A study released this month by a group of fair housing agencies showed that the price of homeownership was often higher for black and Hispanic borrowers.
The groups examined lending in six major cities including New York, Los Angeles and Chicago and found that black borrowers were 3.8 times more likely to receive higher-cost home loans than were white borrowers. Hispanic borrowers were 3.6 times more likely.
"There's a lot of pain that's occurring and will occur because home ownership was sold at too great a price," said Kevin Stein, associate director of the California Reinvestment Coalition, one of the agencies that worked on the study.
John Taylor, president and chief executive officer of the National Community Reinvestment Coalition, said foreclosure not only devastates the homeowner's credit rating, but also tends to lower the value of properties nearby.
"We're not anti-subprime.
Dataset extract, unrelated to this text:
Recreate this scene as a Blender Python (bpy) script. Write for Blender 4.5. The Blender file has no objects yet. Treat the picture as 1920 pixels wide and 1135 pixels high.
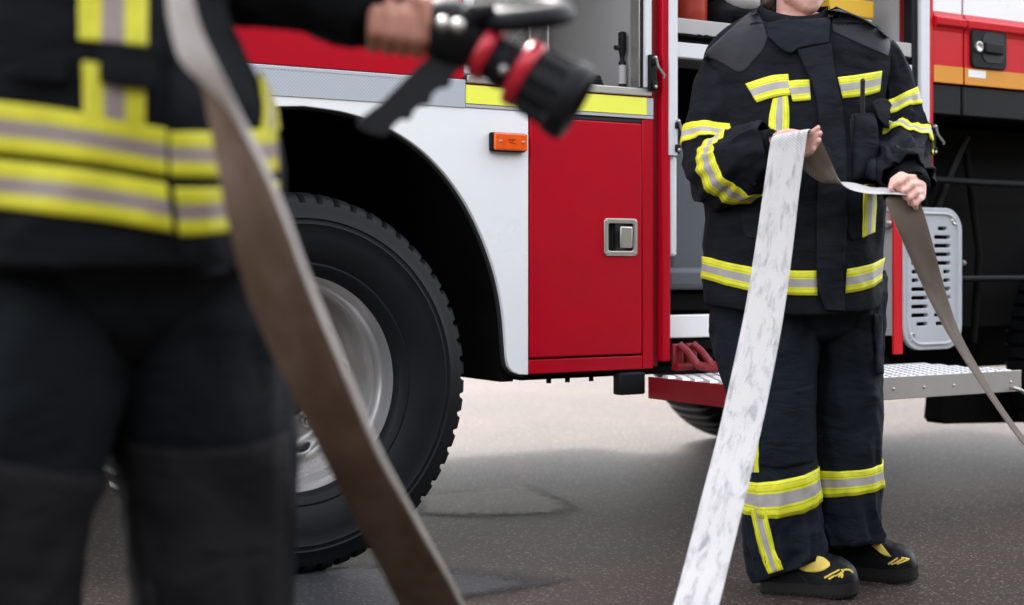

There's a role for them. They're important. But these exotic, nontraditional mortgages that are designed to strip wealth need to be eliminated," Taylor said.
He wants lenders to restructure loans to help people stay in their homes, and has called on the Bush administration and Congress to amend rules governing the Federal Housing Administration so that the agency could refinance subprime borrowers' loans that are in default.
For many, any changes would come too late.
Almas Sayeed, an economic policy analyst at the liberal policy group Center for American Progress, said borrowers going through foreclosure had little chance of regaining the financial footing they would need to qualify for another loan.
"This promise of home ownership starts to elude families that tried to buy a home, bought into a loan that they really couldn't afford, and once they foreclosed, the possibility of owning a home again is really, really limited," she said.